Collected data entries:
#####

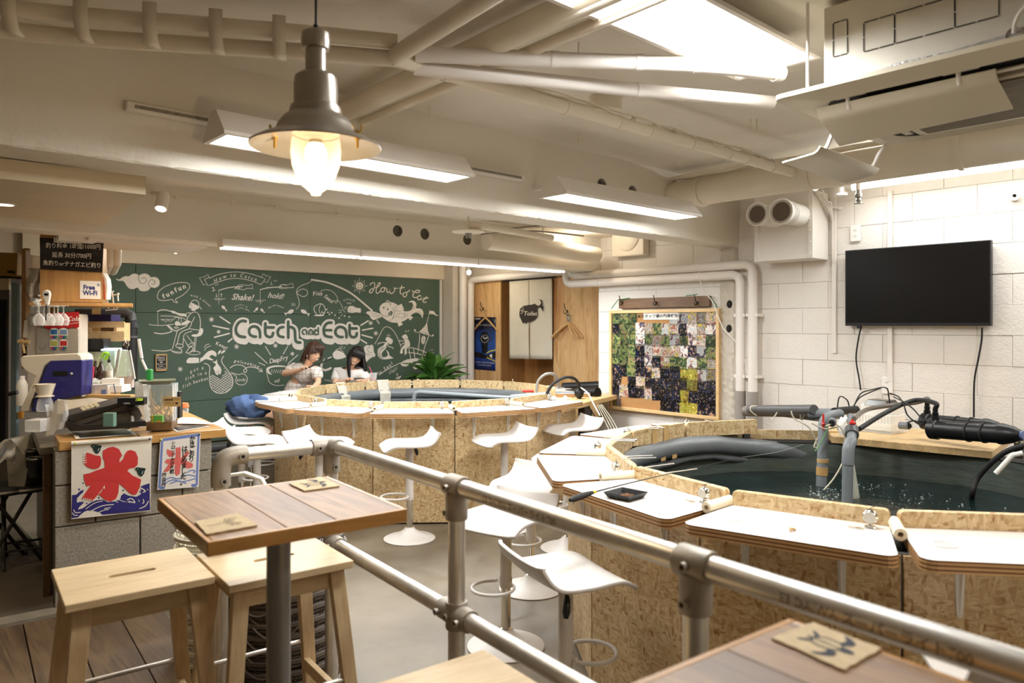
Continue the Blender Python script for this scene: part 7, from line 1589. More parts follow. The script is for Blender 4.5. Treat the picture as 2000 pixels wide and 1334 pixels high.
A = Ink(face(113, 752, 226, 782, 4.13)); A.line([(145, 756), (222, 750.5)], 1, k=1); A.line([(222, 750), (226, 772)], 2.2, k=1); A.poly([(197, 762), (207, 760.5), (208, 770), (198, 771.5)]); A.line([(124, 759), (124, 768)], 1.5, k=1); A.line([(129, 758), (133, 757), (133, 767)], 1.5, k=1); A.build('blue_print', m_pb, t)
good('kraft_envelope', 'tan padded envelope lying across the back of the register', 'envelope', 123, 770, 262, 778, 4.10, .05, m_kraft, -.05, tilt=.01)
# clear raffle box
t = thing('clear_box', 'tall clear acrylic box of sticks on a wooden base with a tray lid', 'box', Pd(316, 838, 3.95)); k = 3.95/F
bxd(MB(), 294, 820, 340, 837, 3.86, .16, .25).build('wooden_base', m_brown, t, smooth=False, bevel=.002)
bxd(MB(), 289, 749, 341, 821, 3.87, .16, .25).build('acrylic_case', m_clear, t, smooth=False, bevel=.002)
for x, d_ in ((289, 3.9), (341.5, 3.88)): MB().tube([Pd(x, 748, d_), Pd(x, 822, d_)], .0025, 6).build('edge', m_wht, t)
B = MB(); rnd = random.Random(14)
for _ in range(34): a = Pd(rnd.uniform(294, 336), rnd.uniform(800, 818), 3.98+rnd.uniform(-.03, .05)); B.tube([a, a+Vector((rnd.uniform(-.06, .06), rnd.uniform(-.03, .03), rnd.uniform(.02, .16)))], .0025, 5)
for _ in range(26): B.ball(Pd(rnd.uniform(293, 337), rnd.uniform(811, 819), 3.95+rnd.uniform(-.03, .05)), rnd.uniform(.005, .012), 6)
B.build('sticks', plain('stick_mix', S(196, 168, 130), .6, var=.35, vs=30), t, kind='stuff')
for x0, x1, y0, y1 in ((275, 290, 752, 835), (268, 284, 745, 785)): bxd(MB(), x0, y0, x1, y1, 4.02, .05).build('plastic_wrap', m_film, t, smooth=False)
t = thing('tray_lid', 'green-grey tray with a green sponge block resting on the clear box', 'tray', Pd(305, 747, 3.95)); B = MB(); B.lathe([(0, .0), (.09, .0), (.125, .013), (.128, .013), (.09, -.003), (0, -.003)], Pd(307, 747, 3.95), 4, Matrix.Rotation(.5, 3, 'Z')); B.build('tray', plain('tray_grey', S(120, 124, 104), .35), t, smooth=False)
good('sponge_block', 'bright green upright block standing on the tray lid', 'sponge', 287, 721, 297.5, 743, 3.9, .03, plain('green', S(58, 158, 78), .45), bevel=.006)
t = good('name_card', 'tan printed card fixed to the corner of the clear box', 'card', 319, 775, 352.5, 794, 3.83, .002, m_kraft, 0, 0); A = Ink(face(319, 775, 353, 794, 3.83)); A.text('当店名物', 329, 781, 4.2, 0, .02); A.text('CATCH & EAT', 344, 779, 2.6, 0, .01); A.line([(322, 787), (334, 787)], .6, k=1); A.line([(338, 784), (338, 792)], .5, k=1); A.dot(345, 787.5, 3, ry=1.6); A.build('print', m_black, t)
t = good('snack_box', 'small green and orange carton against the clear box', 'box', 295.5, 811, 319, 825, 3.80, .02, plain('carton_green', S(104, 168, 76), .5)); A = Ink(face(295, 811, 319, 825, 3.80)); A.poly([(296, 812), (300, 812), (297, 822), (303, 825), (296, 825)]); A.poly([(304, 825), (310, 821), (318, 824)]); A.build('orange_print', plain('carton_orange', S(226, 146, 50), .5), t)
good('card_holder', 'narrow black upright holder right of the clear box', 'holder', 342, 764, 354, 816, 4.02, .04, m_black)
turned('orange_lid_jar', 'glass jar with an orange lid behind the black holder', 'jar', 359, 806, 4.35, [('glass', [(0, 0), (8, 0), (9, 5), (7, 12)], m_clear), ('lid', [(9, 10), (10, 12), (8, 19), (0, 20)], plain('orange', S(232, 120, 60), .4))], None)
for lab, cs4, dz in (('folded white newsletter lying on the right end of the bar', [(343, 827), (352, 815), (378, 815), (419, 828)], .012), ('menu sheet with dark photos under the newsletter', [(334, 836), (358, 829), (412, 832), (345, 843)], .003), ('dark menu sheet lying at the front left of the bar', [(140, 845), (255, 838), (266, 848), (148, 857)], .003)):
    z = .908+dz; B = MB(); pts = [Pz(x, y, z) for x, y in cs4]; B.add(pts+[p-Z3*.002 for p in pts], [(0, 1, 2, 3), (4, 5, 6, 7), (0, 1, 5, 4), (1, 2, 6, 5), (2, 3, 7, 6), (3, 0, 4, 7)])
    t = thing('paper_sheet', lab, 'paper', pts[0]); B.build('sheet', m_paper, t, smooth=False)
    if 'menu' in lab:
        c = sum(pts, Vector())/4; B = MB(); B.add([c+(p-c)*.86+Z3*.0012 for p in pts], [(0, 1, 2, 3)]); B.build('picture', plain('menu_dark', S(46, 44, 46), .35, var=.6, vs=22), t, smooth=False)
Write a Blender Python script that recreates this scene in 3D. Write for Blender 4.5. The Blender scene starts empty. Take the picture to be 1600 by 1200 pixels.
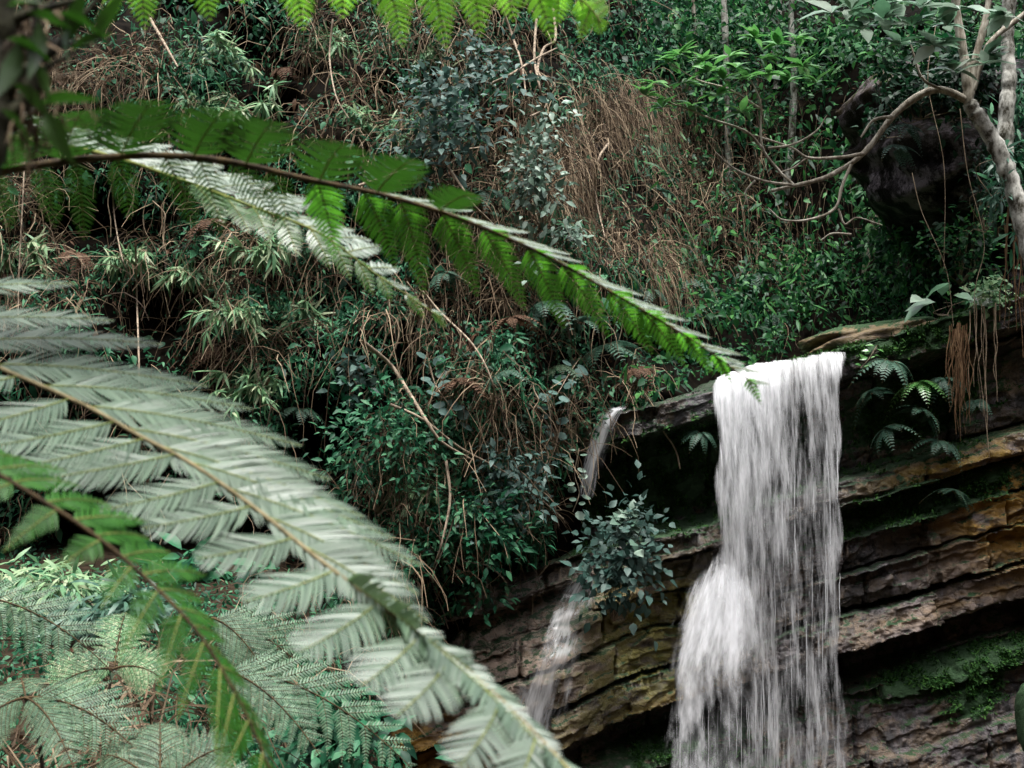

#####

WHAT YOU ARE ASKED TO DO: Your job is to transcribe the entries above exactly; skip the pictures.

WRITTEN SOLUTION:
Continue the Blender Python script for this scene: part 7, from line 1589. More parts follow. The script is for Blender 4.5. Treat the picture as 2000 pixels wide and 1334 pixels high.
A = Ink(face(113, 752, 226, 782, 4.13)); A.line([(145, 756), (222, 750.5)], 1, k=1); A.line([(222, 750), (226, 772)], 2.2, k=1); A.poly([(197, 762), (207, 760.5), (208, 770), (198, 771.5)]); A.line([(124, 759), (124, 768)], 1.5, k=1); A.line([(129, 758), (133, 757), (133, 767)], 1.5, k=1); A.build('blue_print', m_pb, t)
good('kraft_envelope', 'tan padded envelope lying across the back of the register', 'envelope', 123, 770, 262, 778, 4.10, .05, m_kraft, -.05, tilt=.01)
# clear raffle box
t = thing('clear_box', 'tall clear acrylic box of sticks on a wooden base with a tray lid', 'box', Pd(316, 838, 3.95)); k = 3.95/F
bxd(MB(), 294, 820, 340, 837, 3.86, .16, .25).build('wooden_base', m_brown, t, smooth=False, bevel=.002)
bxd(MB(), 289, 749, 341, 821, 3.87, .16, .25).build('acrylic_case', m_clear, t, smooth=False, bevel=.002)
for x, d_ in ((289, 3.9), (341.5, 3.88)): MB().tube([Pd(x, 748, d_), Pd(x, 822, d_)], .0025, 6).build('edge', m_wht, t)
B = MB(); rnd = random.Random(14)
for _ in range(34): a = Pd(rnd.uniform(294, 336), rnd.uniform(800, 818), 3.98+rnd.uniform(-.03, .05)); B.tube([a, a+Vector((rnd.uniform(-.06, .06), rnd.uniform(-.03, .03), rnd.uniform(.02, .16)))], .0025, 5)
for _ in range(26): B.ball(Pd(rnd.uniform(293, 337), rnd.uniform(811, 819), 3.95+rnd.uniform(-.03, .05)), rnd.uniform(.005, .012), 6)
B.build('sticks', plain('stick_mix', S(196, 168, 130), .6, var=.35, vs=30), t, kind='stuff')
for x0, x1, y0, y1 in ((275, 290, 752, 835), (268, 284, 745, 785)): bxd(MB(), x0, y0, x1, y1, 4.02, .05).build('plastic_wrap', m_film, t, smooth=False)
t = thing('tray_lid', 'green-grey tray with a green sponge block resting on the clear box', 'tray', Pd(305, 747, 3.95)); B = MB(); B.lathe([(0, .0), (.09, .0), (.125, .013), (.128, .013), (.09, -.003), (0, -.003)], Pd(307, 747, 3.95), 4, Matrix.Rotation(.5, 3, 'Z')); B.build('tray', plain('tray_grey', S(120, 124, 104), .35), t, smooth=False)
good('sponge_block', 'bright green upright block standing on the tray lid', 'sponge', 287, 721, 297.5, 743, 3.9, .03, plain('green', S(58, 158, 78), .45), bevel=.006)
t = good('name_card', 'tan printed card fixed to the corner of the clear box', 'card', 319, 775, 352.5, 794, 3.83, .002, m_kraft, 0, 0); A = Ink(face(319, 775, 353, 794, 3.83)); A.text('当店名物', 329, 781, 4.2, 0, .02); A.text('CATCH & EAT', 344, 779, 2.6, 0, .01); A.line([(322, 787), (334, 787)], .6, k=1); A.line([(338, 784), (338, 792)], .5, k=1); A.dot(345, 787.5, 3, ry=1.6); A.build('print', m_black, t)
t = good('snack_box', 'small green and orange carton against the clear box', 'box', 295.5, 811, 319, 825, 3.80, .02, plain('carton_green', S(104, 168, 76), .5)); A = Ink(face(295, 811, 319, 825, 3.80)); A.poly([(296, 812), (300, 812), (297, 822), (303, 825), (296, 825)]); A.poly([(304, 825), (310, 821), (318, 824)]); A.build('orange_print', plain('carton_orange', S(226, 146, 50), .5), t)
good('card_holder', 'narrow black upright holder right of the clear box', 'holder', 342, 764, 354, 816, 4.02, .04, m_black)
turned('orange_lid_jar', 'glass jar with an orange lid behind the black holder', 'jar', 359, 806, 4.35, [('glass', [(0, 0), (8, 0), (9, 5), (7, 12)], m_clear), ('lid', [(9, 10), (10, 12), (8, 19), (0, 20)], plain('orange', S(232, 120, 60), .4))], None)
for lab, cs4, dz in (('folded white newsletter lying on the right end of the bar', [(343, 827), (352, 815), (378, 815), (419, 828)], .012), ('menu sheet with dark photos under the newsletter', [(334, 836), (358, 829), (412, 832), (345, 843)], .003), ('dark menu sheet lying at the front left of the bar', [(140, 845), (255, 838), (266, 848), (148, 857)], .003)):
    z = .908+dz; B = MB(); pts = [Pz(x, y, z) for x, y in cs4]; B.add(pts+[p-Z3*.002 for p in pts], [(0, 1, 2, 3), (4, 5, 6, 7), (0, 1, 5, 4), (1, 2, 6, 5), (2, 3, 7, 6), (3, 0, 4, 7)])
    t = thing('paper_sheet', lab, 'paper', pts[0]); B.build('sheet', m_paper, t, smooth=False)
    if 'menu' in lab:
        c = sum(pts, Vector())/4; B = MB(); B.add([c+(p-c)*.86+Z3*.0012 for p in pts], [(0, 1, 2, 3)]); B.build('picture', plain('menu_dark', S(46, 44, 46), .35, var=.6, vs=22), t, smooth=False)
Write a Blender Python script that recreates this scene in 3D. Write for Blender 4.5. The Blender scene starts empty. Take the picture to be 1600 by 1200 pixels.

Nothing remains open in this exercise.